Objective: Search the records that follow and extract every line containing the string "Blender".

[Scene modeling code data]
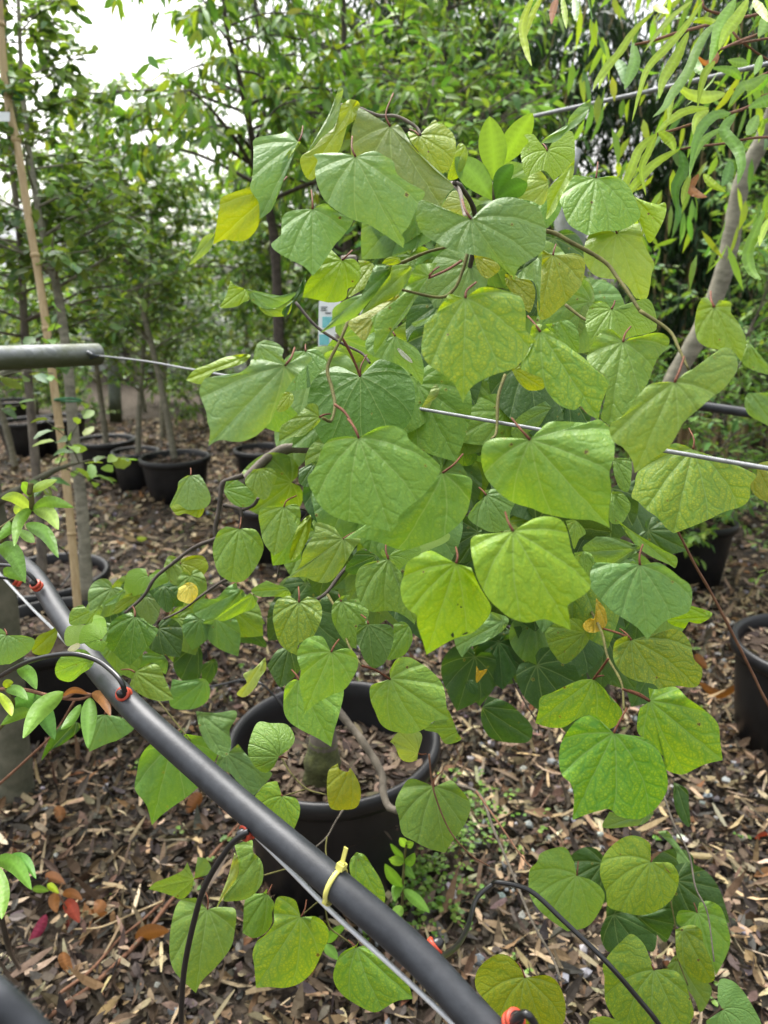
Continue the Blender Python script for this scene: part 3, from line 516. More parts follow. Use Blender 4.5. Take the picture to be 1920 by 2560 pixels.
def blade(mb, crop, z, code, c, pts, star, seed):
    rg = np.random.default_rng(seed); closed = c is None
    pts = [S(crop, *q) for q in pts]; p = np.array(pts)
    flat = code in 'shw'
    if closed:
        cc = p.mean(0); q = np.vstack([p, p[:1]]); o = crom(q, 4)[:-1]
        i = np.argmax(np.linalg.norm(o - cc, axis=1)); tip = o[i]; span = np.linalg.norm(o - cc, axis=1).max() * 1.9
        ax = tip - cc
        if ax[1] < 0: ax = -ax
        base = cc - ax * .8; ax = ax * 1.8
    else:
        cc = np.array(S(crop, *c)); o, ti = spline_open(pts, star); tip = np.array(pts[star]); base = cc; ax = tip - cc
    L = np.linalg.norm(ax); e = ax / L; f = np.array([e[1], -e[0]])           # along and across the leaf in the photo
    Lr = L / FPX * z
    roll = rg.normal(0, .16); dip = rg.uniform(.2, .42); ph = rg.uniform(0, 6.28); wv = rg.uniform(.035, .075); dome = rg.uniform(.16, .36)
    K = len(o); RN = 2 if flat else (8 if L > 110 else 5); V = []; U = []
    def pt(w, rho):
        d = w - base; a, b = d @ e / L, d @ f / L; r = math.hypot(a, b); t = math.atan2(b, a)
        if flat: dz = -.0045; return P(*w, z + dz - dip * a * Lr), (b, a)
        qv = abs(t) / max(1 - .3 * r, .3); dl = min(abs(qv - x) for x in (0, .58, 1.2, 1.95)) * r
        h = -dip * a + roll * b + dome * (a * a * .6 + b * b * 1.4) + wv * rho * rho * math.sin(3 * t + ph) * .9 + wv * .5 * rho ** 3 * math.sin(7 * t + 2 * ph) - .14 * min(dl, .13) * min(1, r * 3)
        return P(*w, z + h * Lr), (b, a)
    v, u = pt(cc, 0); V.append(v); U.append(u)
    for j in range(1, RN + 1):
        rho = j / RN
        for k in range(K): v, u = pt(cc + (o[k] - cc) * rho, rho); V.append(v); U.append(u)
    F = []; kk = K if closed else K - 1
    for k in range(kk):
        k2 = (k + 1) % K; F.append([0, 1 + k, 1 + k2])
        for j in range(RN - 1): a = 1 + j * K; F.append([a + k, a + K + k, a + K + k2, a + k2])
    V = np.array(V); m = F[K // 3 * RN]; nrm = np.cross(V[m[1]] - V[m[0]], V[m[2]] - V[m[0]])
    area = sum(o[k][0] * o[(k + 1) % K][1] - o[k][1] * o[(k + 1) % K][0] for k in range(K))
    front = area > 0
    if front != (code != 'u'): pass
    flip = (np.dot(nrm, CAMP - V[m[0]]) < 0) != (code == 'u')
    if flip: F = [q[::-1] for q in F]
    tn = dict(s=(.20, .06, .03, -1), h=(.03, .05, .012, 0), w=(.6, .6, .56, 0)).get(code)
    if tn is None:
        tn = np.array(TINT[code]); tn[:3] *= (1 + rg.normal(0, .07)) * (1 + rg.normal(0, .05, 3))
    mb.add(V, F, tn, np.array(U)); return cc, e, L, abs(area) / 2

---

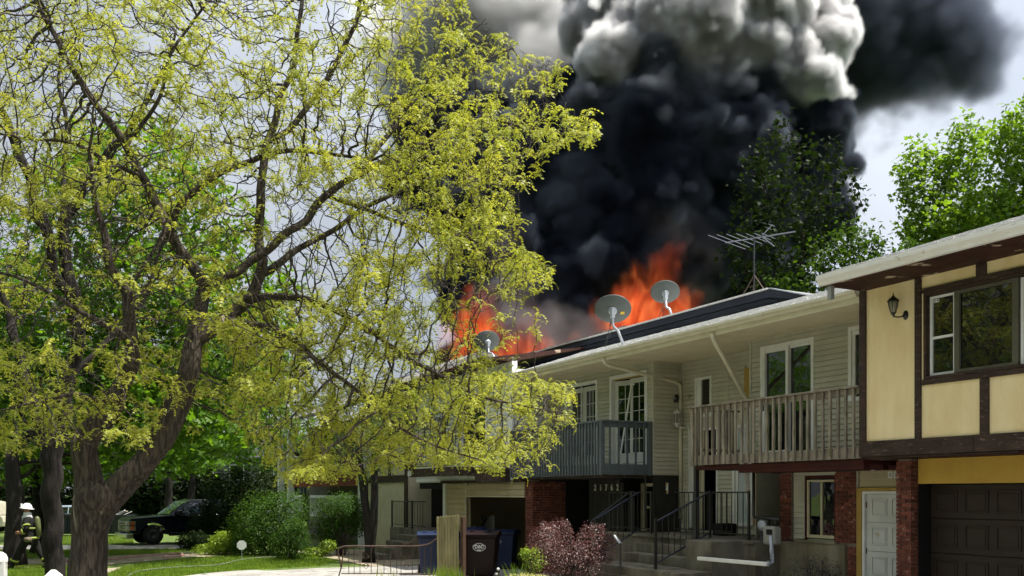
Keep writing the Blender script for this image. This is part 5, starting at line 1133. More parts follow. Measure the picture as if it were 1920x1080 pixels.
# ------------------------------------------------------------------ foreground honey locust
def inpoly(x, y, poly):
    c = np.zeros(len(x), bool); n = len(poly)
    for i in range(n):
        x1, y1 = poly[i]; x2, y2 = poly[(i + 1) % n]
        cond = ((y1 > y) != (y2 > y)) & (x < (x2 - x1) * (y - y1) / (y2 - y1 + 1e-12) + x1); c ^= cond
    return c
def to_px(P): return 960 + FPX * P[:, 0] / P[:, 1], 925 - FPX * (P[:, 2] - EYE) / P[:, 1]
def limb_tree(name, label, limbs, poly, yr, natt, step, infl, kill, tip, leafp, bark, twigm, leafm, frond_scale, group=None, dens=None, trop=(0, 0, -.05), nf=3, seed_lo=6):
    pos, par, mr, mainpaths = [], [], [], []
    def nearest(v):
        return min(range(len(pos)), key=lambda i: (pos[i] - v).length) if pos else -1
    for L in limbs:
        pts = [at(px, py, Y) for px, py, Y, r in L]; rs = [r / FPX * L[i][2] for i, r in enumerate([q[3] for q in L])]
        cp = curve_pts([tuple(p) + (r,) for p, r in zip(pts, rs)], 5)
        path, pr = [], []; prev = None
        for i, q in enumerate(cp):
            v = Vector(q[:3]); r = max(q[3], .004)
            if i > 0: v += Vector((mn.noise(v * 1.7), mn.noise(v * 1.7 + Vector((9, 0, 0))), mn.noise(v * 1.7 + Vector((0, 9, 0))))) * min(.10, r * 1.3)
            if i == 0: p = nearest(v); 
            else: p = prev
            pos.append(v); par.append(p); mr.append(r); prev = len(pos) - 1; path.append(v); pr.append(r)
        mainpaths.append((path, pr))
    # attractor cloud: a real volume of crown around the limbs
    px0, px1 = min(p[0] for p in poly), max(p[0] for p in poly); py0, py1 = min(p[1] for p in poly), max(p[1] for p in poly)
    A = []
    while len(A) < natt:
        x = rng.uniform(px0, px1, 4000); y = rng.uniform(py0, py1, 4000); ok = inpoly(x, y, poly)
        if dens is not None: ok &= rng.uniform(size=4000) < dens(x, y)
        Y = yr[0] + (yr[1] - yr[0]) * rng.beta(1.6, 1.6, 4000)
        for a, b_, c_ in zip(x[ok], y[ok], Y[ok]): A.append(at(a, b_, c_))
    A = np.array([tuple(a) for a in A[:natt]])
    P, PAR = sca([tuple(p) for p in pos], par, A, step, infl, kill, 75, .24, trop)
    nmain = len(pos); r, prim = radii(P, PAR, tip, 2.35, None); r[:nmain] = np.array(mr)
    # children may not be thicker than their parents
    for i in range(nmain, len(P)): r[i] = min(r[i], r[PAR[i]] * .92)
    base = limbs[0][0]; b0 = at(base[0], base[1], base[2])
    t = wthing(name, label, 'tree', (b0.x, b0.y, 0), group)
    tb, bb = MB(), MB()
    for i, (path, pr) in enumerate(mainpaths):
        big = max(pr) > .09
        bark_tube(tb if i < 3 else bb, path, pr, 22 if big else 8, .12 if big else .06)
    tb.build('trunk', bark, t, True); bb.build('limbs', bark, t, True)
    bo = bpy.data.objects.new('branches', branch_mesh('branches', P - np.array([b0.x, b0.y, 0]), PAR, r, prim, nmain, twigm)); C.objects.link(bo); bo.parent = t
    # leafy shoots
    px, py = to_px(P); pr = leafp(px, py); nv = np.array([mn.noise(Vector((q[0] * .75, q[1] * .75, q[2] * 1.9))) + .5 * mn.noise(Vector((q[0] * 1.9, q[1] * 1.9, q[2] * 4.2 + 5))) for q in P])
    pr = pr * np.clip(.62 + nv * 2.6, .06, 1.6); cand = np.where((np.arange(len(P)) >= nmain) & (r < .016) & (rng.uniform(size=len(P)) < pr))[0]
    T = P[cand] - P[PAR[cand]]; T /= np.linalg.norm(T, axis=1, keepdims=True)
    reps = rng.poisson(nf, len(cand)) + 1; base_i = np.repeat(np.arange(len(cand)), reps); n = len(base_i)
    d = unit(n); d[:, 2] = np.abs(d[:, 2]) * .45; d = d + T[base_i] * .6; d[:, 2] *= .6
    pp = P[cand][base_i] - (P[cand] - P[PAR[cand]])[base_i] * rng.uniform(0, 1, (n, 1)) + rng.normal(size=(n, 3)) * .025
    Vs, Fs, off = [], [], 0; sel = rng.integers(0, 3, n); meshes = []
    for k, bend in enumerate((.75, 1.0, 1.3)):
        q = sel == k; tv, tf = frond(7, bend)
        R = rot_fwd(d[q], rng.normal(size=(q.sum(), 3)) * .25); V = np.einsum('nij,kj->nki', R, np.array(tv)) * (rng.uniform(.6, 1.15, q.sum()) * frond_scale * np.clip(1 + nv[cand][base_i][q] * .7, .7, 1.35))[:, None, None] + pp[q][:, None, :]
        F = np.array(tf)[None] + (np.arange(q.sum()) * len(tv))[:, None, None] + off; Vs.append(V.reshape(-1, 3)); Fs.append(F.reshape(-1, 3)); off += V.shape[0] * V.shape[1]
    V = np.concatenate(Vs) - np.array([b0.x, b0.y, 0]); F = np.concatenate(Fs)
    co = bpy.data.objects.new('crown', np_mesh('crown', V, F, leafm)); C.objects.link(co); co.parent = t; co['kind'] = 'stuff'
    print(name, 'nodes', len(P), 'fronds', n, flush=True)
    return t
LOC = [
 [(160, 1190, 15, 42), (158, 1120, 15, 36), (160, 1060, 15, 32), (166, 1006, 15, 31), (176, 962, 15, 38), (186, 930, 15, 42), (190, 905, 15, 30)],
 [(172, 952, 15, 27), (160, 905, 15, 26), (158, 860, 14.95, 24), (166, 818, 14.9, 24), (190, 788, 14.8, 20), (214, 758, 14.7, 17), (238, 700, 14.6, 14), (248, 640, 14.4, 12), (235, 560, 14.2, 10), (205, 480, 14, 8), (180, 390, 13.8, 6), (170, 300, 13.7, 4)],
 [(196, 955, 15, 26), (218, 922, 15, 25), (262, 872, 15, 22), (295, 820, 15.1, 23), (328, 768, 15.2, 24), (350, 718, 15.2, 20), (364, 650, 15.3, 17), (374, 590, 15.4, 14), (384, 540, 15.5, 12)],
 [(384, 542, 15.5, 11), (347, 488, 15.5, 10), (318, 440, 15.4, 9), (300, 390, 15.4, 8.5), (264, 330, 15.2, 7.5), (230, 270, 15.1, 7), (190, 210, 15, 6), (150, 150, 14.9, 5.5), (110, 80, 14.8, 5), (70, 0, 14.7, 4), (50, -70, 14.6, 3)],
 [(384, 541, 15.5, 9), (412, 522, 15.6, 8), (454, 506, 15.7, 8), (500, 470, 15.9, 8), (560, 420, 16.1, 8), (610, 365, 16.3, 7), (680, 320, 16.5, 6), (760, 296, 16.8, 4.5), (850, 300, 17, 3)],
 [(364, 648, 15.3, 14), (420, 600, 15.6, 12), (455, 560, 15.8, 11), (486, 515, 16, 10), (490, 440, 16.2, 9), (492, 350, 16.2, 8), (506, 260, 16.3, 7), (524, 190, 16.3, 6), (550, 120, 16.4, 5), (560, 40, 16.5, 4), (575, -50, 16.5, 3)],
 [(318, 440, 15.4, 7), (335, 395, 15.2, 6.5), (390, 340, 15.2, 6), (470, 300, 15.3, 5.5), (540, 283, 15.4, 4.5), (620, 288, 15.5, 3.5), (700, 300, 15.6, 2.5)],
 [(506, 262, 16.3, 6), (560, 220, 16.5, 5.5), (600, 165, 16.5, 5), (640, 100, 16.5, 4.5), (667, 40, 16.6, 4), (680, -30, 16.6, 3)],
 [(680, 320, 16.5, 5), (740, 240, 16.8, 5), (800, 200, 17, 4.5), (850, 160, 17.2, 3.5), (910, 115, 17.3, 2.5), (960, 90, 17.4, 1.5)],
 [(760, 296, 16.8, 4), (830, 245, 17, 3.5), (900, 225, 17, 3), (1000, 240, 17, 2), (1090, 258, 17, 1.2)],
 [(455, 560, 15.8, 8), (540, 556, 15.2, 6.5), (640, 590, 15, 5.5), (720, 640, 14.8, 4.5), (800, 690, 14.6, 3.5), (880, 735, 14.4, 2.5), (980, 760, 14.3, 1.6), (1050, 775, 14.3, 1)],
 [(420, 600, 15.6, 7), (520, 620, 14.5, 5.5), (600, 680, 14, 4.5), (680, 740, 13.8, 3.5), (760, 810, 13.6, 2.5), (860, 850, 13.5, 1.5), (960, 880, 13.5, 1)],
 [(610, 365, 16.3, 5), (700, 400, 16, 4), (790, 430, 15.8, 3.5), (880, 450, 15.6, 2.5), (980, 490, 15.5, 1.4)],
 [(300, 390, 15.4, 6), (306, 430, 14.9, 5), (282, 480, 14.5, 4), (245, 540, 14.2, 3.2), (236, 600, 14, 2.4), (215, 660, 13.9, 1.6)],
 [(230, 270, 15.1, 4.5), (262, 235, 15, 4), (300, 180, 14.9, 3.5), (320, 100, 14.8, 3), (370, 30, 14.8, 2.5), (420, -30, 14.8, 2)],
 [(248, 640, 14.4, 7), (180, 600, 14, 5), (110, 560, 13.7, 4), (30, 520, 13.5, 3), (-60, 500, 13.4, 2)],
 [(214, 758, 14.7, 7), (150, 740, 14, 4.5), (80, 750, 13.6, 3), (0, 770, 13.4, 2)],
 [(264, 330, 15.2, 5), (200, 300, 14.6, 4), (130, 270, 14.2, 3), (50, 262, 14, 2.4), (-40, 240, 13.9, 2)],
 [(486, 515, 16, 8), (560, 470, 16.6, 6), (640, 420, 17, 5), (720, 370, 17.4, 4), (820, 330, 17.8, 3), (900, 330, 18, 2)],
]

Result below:
Continue the Blender Python script for this scene: part 3, from line 516. More parts follow. Use Blender 4.5. Take the picture to be 1920 by 2560 pixels.
Keep writing the Blender script for this image. This is part 5, starting at line 1133. More parts follow. Measure the picture as if it were 1920x1080 pixels.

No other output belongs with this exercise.